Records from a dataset
------

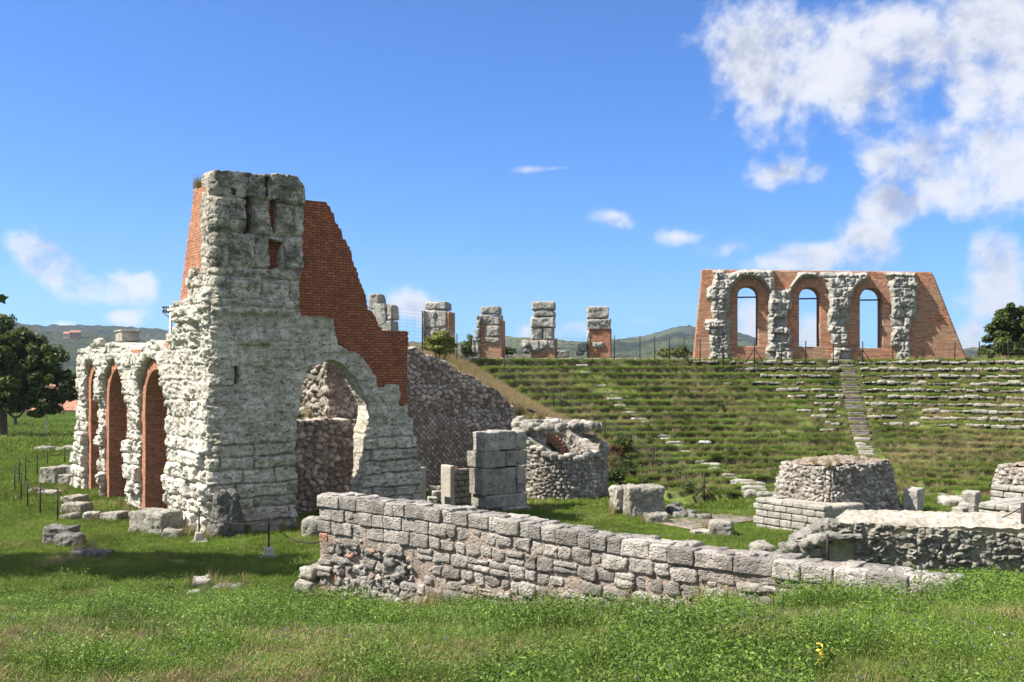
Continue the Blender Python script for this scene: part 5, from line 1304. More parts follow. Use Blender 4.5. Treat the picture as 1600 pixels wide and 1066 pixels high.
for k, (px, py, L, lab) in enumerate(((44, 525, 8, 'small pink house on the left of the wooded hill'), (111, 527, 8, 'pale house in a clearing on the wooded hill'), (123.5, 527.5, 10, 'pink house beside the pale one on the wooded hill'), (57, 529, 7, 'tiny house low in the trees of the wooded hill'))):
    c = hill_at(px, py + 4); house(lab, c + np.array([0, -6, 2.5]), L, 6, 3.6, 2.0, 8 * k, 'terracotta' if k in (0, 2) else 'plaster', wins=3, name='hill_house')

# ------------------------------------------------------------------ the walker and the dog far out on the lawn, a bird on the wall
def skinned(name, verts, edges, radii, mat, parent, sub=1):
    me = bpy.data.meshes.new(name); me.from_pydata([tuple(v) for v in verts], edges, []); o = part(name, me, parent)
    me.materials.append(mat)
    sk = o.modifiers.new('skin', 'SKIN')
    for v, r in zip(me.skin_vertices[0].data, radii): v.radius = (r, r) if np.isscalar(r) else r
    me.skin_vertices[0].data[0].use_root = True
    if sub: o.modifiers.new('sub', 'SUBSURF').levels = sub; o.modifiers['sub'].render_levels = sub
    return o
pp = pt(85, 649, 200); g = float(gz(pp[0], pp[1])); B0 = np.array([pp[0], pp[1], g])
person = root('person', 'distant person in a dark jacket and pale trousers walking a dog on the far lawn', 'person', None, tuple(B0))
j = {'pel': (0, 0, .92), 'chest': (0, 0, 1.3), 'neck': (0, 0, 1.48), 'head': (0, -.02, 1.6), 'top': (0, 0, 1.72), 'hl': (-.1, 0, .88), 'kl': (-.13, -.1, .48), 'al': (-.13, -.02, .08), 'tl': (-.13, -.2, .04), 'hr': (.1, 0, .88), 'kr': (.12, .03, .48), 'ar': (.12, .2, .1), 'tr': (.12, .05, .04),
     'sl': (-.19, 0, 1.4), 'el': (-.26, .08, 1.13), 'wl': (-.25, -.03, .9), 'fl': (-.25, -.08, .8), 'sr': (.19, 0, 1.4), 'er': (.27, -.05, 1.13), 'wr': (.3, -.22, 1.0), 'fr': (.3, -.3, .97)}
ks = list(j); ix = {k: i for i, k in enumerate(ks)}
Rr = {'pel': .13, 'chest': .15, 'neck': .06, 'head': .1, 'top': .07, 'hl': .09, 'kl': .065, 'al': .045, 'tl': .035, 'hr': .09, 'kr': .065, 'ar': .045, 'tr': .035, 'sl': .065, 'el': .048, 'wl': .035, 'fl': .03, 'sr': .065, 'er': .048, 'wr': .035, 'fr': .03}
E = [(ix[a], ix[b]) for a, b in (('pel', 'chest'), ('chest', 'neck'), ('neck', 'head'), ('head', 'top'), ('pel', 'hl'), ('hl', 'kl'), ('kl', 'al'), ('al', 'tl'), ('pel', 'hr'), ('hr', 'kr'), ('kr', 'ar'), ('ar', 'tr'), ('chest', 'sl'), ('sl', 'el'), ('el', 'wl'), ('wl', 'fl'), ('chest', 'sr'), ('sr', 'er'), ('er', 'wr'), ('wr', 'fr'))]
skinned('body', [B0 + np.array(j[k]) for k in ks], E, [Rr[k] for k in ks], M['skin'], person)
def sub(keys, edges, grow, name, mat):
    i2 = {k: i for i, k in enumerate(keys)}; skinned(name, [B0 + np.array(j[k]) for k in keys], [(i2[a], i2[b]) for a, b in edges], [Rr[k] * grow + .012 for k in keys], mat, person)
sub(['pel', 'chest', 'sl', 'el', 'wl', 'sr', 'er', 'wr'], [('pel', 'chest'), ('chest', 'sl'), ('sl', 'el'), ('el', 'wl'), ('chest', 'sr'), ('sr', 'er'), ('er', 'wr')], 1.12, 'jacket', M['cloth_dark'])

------

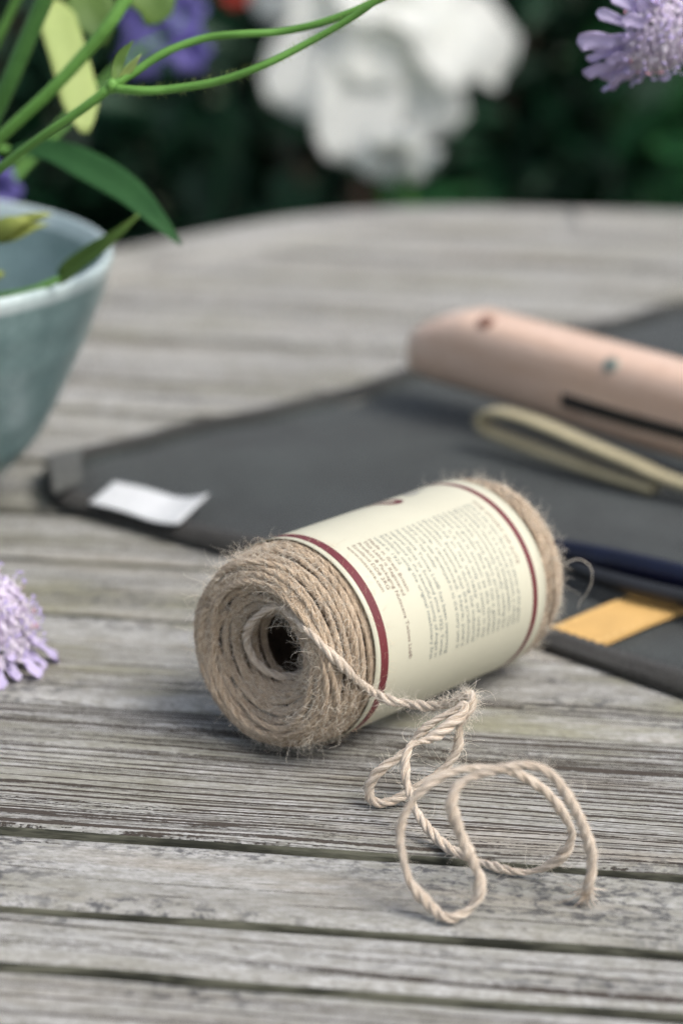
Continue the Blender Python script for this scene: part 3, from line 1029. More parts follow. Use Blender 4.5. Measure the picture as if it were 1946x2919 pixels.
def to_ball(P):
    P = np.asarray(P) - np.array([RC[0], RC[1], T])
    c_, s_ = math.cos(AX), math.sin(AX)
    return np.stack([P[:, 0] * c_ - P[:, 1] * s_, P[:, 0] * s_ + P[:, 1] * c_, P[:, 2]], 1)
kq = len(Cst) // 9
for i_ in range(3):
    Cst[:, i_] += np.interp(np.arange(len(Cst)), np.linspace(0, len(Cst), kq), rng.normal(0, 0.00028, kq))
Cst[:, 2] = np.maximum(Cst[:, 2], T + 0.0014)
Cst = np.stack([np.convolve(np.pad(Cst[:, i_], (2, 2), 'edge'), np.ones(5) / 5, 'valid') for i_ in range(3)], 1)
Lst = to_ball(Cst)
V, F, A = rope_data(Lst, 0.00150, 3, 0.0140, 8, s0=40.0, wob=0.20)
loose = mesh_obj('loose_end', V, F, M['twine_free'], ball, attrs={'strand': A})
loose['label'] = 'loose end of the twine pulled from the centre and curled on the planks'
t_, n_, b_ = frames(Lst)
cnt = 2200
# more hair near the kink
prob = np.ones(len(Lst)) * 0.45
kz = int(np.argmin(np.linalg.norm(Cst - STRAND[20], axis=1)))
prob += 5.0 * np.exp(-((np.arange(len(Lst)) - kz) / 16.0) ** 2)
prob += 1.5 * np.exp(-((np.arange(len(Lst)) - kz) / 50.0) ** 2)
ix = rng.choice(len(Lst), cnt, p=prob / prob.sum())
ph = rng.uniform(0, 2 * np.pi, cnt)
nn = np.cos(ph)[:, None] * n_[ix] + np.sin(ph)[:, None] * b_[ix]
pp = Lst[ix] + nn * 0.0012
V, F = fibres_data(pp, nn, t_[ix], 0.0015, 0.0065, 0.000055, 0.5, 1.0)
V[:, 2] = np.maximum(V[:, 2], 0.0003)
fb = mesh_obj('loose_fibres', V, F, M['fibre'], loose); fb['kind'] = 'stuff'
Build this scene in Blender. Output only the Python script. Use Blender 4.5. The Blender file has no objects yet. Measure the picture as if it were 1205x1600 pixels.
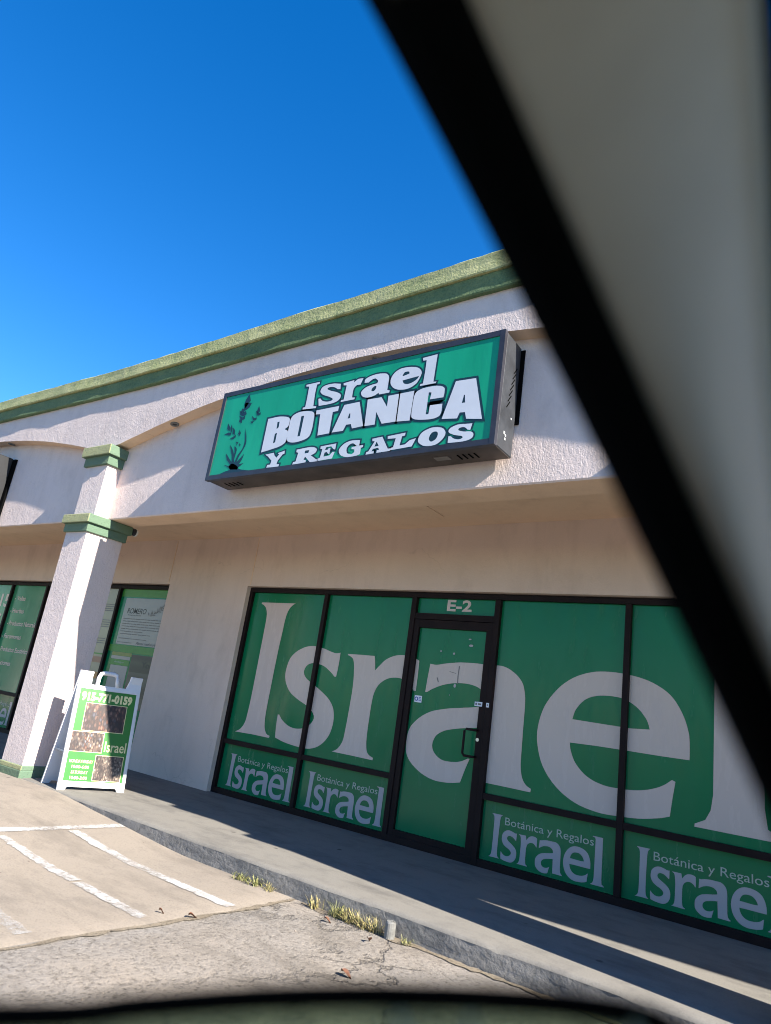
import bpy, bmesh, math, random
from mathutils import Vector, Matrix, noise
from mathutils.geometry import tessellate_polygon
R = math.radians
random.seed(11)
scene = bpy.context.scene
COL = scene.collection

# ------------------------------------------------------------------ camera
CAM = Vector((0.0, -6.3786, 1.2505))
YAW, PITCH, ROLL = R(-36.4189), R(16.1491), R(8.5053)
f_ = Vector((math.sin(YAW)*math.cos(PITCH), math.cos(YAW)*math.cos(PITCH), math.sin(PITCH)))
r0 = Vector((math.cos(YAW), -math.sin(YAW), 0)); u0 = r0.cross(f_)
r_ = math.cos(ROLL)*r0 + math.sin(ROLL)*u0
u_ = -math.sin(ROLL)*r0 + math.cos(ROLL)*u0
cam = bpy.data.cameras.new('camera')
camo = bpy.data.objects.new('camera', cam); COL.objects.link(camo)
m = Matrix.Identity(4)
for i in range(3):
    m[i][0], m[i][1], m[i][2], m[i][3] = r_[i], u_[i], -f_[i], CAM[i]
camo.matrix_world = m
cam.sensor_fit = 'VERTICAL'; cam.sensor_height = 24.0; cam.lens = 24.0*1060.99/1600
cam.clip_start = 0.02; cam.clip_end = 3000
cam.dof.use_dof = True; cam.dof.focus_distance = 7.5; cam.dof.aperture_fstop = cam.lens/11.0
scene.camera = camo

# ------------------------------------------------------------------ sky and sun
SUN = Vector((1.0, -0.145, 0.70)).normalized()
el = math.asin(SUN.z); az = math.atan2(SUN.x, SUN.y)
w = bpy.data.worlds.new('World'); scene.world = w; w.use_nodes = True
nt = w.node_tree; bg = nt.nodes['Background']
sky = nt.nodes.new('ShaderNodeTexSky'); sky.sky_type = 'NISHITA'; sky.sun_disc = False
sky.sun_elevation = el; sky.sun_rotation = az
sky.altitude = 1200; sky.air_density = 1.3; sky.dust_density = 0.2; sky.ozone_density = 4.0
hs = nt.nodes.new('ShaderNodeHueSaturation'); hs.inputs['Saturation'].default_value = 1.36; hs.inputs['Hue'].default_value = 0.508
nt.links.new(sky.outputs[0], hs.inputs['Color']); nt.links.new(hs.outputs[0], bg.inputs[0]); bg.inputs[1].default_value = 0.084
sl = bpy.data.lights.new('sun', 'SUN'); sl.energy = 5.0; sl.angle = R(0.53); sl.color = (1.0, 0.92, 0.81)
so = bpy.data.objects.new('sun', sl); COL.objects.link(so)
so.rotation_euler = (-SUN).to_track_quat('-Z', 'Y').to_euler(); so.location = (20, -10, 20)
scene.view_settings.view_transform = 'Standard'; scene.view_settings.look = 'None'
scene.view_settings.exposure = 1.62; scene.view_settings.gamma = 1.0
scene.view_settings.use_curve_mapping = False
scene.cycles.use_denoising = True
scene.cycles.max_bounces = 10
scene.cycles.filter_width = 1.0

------

■ Task instructions:
Transcribe the lines beginning at the one that contains "Continue the Blender Python script for this scene: part 5, from" and ending at the one that contains "c = hill_at(px, py", with nothing added or left out.

■ Written response:
Continue the Blender Python script for this scene: part 5, from line 1304. More parts follow. Use Blender 4.5. Treat the picture as 1600 pixels wide and 1066 pixels high.
for k, (px, py, L, lab) in enumerate(((44, 525, 8, 'small pink house on the left of the wooded hill'), (111, 527, 8, 'pale house in a clearing on the wooded hill'), (123.5, 527.5, 10, 'pink house beside the pale one on the wooded hill'), (57, 529, 7, 'tiny house low in the trees of the wooded hill'))):
    c = hill_at(px, py + 4); house(lab, c + np.array([0, -6, 2.5]), L, 6, 3.6, 2.0, 8 * k, 'terracotta' if k in (0, 2) else 'plaster', wins=3, name='hill_house')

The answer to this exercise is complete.